We, at college, have just been joined by a student doing his work attachment. He’s very good at PC repair and we’re learning from each other. Last week he replaced the faulty network adapter card in one of the PCs wiht a good one from an otherwise bad PC. He approached me with the defective card in his hand.
“This needs to be stored separately because it doesn’t work”, he said, “or labled so we don’t mistake it for a good one”.
I looked at the small piece of plastic with two chips glued and soldered to it, and a metal plate for attaching it to the PC case. The words “no user serviceable parts inside” did not come to mind, but they do now as I look back on the event.
“OK”, I replied, “lets store it separately in the bin”
He laughed. I don’t think he thought I was serious. I took the card from him and tossed it into the yellow plastic waste-paper basket in the lab. He looked horrified.

I remember locking myself out of my flat in Shepherds Bush one evening, after dinner at Blah Blah Blah with Mithi. It was almost midnight and I had to make a choice: Call a locksmith and pay GBP 140 for him to open my door or break in via a window and, in the morning, pay a glazier GBP 70 to replace one square foot of glass. In both cases the bulk of the cost was from the man’s time.
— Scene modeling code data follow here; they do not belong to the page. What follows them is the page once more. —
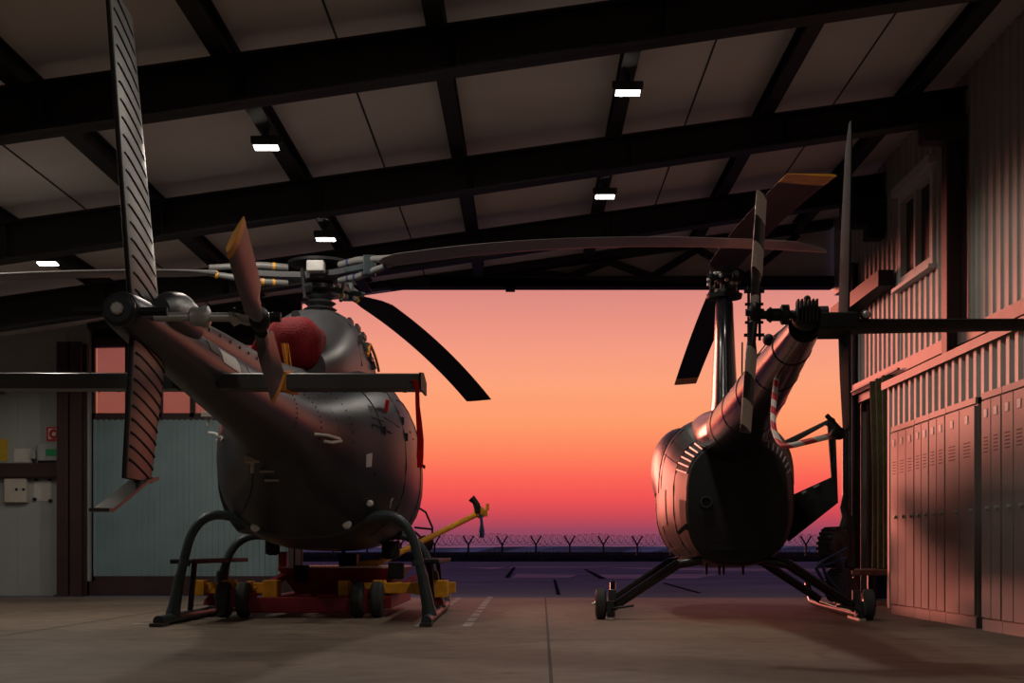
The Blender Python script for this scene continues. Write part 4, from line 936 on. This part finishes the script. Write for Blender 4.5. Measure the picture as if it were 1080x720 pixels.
# two-wheeled trolley with blue tubes
t=thing('trolley',(3.0,13.4,0),'black trolley with ribbed tyres and blue tube frame leaning at the right door jamb','trolley')
yt=14.2
def wheel(px,py,R):
    q=P(px,py,yt); m=MB(); ax=(.75,-.66,0)
    m.lathe(q,ax,[(-.09,R*.6),(-.10,R*.8),(-.075,R*.95),(0,R),(.075,R*.95),(.10,R*.8),(.09,R*.6)],30)
    u=Vector(ax).normalized(); a=u.orthogonal().normalized(); b=u.cross(a)
    for k in range(22):
        th=2*PI*k/22; r_=(a*math.cos(th)+b*math.sin(th)); m.bar(q+r_*R*.97-u*.085,q+r_*R*.99+u*.085,.03,.03,up=r_)
    o=m.build('tyre','rubber',t,world=True,smooth=30)
    m=MB(); m.lathe(q,ax,[(-.1,.03),(-.07,R*.58),(.07,R*.58),(.1,.03)],20); m.build('wheel_hub','blackmatte',o,world=True,smooth=30)
wheel(879,577,.21); wheel(885,617,.17)
m=MB()
for pts in ([(860,598),(866,592),(884,583),(893,578)],[(860,598),(870,596),(892,588)],[(860,598),(868,612),(880,628),(893,636)],[(866,592),(871,606),(886,624)],[(884,583),(890,600),(893,634)]): m.tube([P(a,b,13.95) for a,b in pts],.017,8)
m.build('tube_frame','bluepaint',t,world=True,smooth=True)
m=MB(); m.tube([P(893,600,14.3),P(891,570,14.4),P(893,545,14.5),P(890,535,14.5),P(892,520,14.5)],[.09,.11,.06,.045,.03],10); m.build('cover_bag','blackmatte',t,world=True,smooth=50)
m=MB(); q=P(896,634,13.9); m.box(q.x-.12,q.x+.06,q.y-.1,q.y+.1,.0,.07); m.build('foot_plate','darksteel',t,world=True,bevel=.01)

# ================================================================== fence
FY=105.
k=0
for px in [316+35.6*i for i in range(17)]:
    b=P(px,0,FY).x
    t=thing('fence_post',(b,FY,-.3),'dark Y-topped fence post carrying razor wire beyond the apron','fence post','Y-topped posts of the perimeter fence') if True else None
    m=MB(); m.box(-.075,.075,-.06,.06,0,1.46); m.build('post','fence',t)
    for sx in (1,-1):
        m=MB(); m.bar((0,0,1.42),(sx*.42,0,2.12),.12,.12); m.build('arm','fence',t)
m=MB()
for ph,rad,zc in ((0,.40,1.52),(1.7,.33,1.6)):
    path=[]; a=0.; x0=P(290,0,FY).x; x1=P(930,0,FY).x
    while x0+a*.085<x1:
        path.append((x0+a*.085+rad*.75*math.cos(a+ph),FY+rad*.5*math.sin(a*.5+ph),zc+rad*(1+.15*math.sin(a*.13))*math.sin(a+ph)+.05*math.sin(a*.07))); a+=.5
    m.tube(path,.014,4)
stuff(tag(m.build('razor_wire','wire'),'coiled razor wire along the top of the perimeter fence','wire'))
m=MB()
for z in (.2,.5,.8,1.1): m.bar((P(290,0,FY).x,FY,z),(P(930,0,FY).x,FY,z),.02,.02)
stuff(tag(m.build('fence_strand','wire'),'thin wire strands of the perimeter fence','wire'))
m=MB(); x0,x1=P(280,0,90).x,P(950,0,90).x
for i in range(4200):
    y=random.uniform(80,104); x=random.uniform(-20,28)*y/90; h=random.uniform(.18,.42)*(1 if random.random()<.93 else 1.9); w=random.uniform(.03,.08)*2.; l=random.uniform(-.08,.08)
    m.prism([(x-w/2,y,-.06),(x+w/2,y,-.06),(x+l,y,h)],(0,.04,0))
stuff(tag(m.build('grass','grass'),'dry dark grass along the foot of the perimeter fence','grass'))
m=MB()
for i in range(160):
    y=random.uniform(79.5,84); x=-20+48*i/160+random.uniform(-.2,.2); m.ell((x,y,-.02),random.uniform(.2,.5),.3,random.uniform(.12,.26),7,4)
stuff(tag(m.build('weed_clump','grass'),'low dark weeds along the far edge of the apron','weeds'))

# ================================================================== light
w=bpy.data.worlds.new('dusk'); S.world=w; w.use_nodes=True; nt=w.node_tree; L=nt.links.new
bg=nt.nodes['Background']; tc=nt.nodes.new('ShaderNodeTexCoord'); sep=nt.nodes.new('ShaderNodeSeparateXYZ'); L(tc.outputs['Generated'],sep.inputs[0])
mp=nt.nodes.new('ShaderNodeMapRange'); mp.inputs['From Min'].default_value=-.02; mp.inputs['From Max'].default_value=.6; L(sep.outputs['Z'],mp.inputs['Value'])
def srgb(r,g,b):
    f=lambda c:(c/255/12.92 if c/255<=.04045 else ((c/255+.055)/1.055)**2.4); return (f(r),f(g),f(b),1)
def ramp(stops):
    r=nt.nodes.new('ShaderNodeValToRGB'); e=r.color_ramp.elements
    while len(e)<len(stops): e.new(.5)
    for el,(z,c) in zip(e,stops): el.position=(z+.02)/.62; el.color=srgb(*c)
    L(mp.outputs[0],r.inputs['Fac']); return r
sun_r=ramp([(-.02,(100,66,90)),(.008,(122,70,95)),(.017,(160,70,92)),(.027,(204,73,85)),(.04,(240,83,82)),(.055,(252,101,85)),(.074,(254,130,93)),(.096,(254,154,106)),(.125,(253,162,122)),(.15,(246,155,130)),(.175,(230,144,130)),(.2,(214,134,128)),(.27,(140,105,125)),(.4,(72,72,105)),(.6,(45,52,85))])
dusk_r=ramp([(-.02,(60,58,80)),(.02,(112,98,130)),(.1,(108,100,140)),(.25,(74,78,115)),(.6,(45,52,85))])
# fade from the sunset side (+Y) to the dusk side
az=nt.nodes.new('ShaderNodeMapRange'); az.interpolation_type='SMOOTHSTEP'; az.inputs['From Min'].default_value=.15; az.inputs['From Max'].default_value=.9; L(sep.outputs['Y'],az.inputs['Value'])
mx=nt.nodes.new('ShaderNodeMixRGB'); L(az.outputs[0],mx.inputs[0]); L(dusk_r.outputs[0],mx.inputs[1]); L(sun_r.outputs[0],mx.inputs[2])
L(mx.outputs[0],bg.inputs['Color']); bg.inputs['Strength'].default_value=1.
sl=bpy.data.lights.new('sun','SUN'); sl.energy=1.7; sl.color=(1,.25,.17); sl.angle=math.radians(18)
so=bpy.data.objects.new('sun',sl); C.objects.link(so); az_,el=math.radians(-24),math.radians(5.5)
d=Vector((math.sin(az_)*math.cos(el),math.cos(az_)*math.cos(el),math.sin(el))); so.rotation_euler=d.to_track_quat('Z','Y').to_euler(); so.location=(-6,30,6)
vs=S.view_settings; vs.view_transform='Standard'; vs.look='None'; vs.exposure=0; vs.gamma=1; vs.use_curve_mapping=False

# parts that look different from the rest of their thing
PL={'blade_tip':'yellow blade tip','light_patch':'pale reflective patch','tie_strap':'orange tie strap','securing_strap':'orange strap around the stabilizer','locking_pin':'red locking pin','hanging_strap':'dark blue hanging strap','tow_grip':'black grip',
    'name_plate':'white name plate','lifting_arm':'yellow lifting arm','tow_bar':'yellow tow bar','tail_guard':'red and white striped tail rotor guard','handle_antenna':'white handle-shaped antenna','tube_frame':'blue tube frame','display':'green display','lens':'glowing white lens','seat_board':'reddish board'}
for o in C.objects:
    k=o.name.split('.')[0]
    if o.parent is not None and k in PL: o['label']=PL[k]
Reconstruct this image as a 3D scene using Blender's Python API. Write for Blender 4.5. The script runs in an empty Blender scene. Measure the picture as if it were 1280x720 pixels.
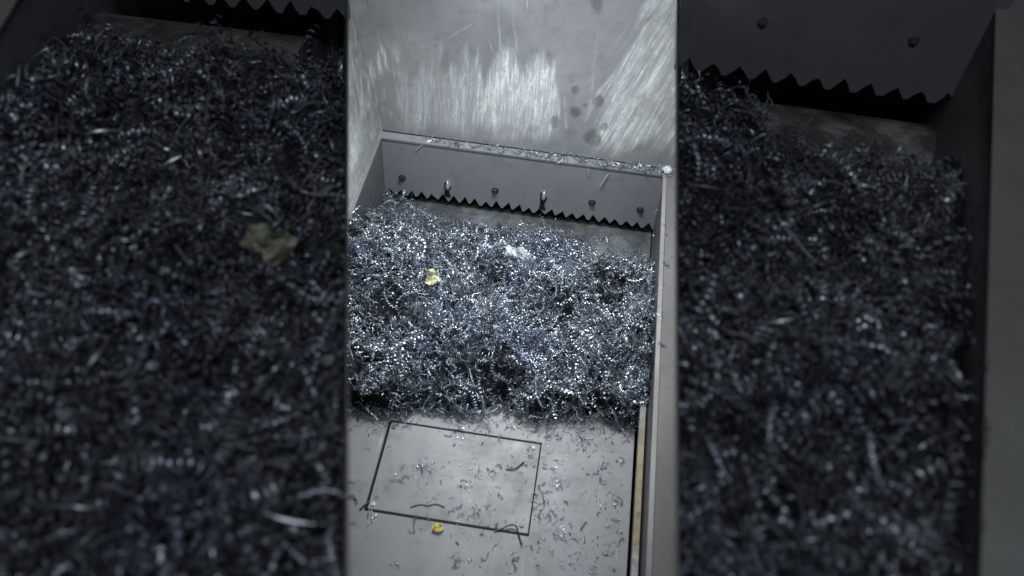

Once in Leicester I had the Vailant engineer come and replace a small part in my boiler. The bill read:

         Parts: 
1 X Diaphram 40p
Labour:
1 hour 75.00

Last week I had a man come and make a pig’s ear of attaching some wire mesh to my chimney to keep the rats from falling in. I overpaid him 100 KSH and still he had the cheek to ask if I could “add something”. But two metres of wire mesh and one kilogram of binding wire had cost me 490 KSH.

I already knew that the price balance of parts and labour was reversed over here from what it is in the UK but I’m just beginning to appreciate by how much.